I invited Elke Krasny to deal with memory and reflexivity as a theorist. In her essay, she examines the fragile, as yet undisciplined space between historiographical and artistic memory production.

 

An interview with the Italian artist Margherita Abbozzo about my motivation and my reflections, KL's biographical data, short biographies formulated together with Lichtenberger for the index and Lichtenberger's reflections as a specialised historian round off the bilingual publication.

 

The interweaving of different levels of time, meaning and action (original pages, objects that appear in the photographs, double exposure of the photographs, my social relationships that flow into the procurement of the material, the co-operative approach, etc.) expands the process of remembering. Memory alone only concerns the past. I consider it important to create a condition for memory to oscillate back and forth.

 

In my understanding, the works/texts of the women I invited from other disciplines are an integral part of the whole project as independent works. Without them, the thought space of the project would be incomplete.
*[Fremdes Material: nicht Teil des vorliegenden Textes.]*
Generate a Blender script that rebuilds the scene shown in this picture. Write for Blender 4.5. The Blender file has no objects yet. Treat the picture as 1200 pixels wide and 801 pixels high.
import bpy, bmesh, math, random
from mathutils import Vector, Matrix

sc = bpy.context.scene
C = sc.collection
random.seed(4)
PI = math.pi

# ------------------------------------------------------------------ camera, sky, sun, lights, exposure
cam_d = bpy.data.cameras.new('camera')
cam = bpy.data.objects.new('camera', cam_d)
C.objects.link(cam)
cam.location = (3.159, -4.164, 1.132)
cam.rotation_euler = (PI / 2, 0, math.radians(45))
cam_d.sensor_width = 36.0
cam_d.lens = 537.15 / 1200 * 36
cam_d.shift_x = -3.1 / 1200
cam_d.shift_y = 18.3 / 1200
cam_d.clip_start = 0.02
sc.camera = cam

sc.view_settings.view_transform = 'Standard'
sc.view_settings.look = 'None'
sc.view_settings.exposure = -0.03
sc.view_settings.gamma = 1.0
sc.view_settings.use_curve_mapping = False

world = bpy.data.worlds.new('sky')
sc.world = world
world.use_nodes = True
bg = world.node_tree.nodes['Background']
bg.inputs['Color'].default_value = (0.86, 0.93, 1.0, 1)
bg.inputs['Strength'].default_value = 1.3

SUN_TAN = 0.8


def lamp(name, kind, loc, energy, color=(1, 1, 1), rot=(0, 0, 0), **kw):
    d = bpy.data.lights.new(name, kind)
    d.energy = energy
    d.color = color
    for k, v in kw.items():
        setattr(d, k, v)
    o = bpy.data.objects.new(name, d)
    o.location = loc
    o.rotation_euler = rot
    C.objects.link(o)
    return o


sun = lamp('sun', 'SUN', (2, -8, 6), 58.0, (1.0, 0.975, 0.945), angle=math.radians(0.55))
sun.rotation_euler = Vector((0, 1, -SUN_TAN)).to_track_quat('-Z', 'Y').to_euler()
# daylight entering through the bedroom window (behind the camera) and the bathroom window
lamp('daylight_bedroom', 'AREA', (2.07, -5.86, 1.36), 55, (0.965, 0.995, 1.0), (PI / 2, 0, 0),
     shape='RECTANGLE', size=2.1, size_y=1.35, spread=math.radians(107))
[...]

It is an attempt to fill the extremely difficult area of interdisciplinarity from an artistic and curatorial perspective in a co-operative way.

  

Memory and perception are themes that run through my entire work (see above all green line_evocative of an archeology of desperation and desire, a long-term research and photo essay on questions of perception and the depictability of traumatic events using the example of Cyprus, as well as the further development of this work in a loop, a line, a limbo, which deals with the creation of a space beyond "mere" memory, and wissen.sapere, a photo essay on worlds of knowledge and memory in Rome).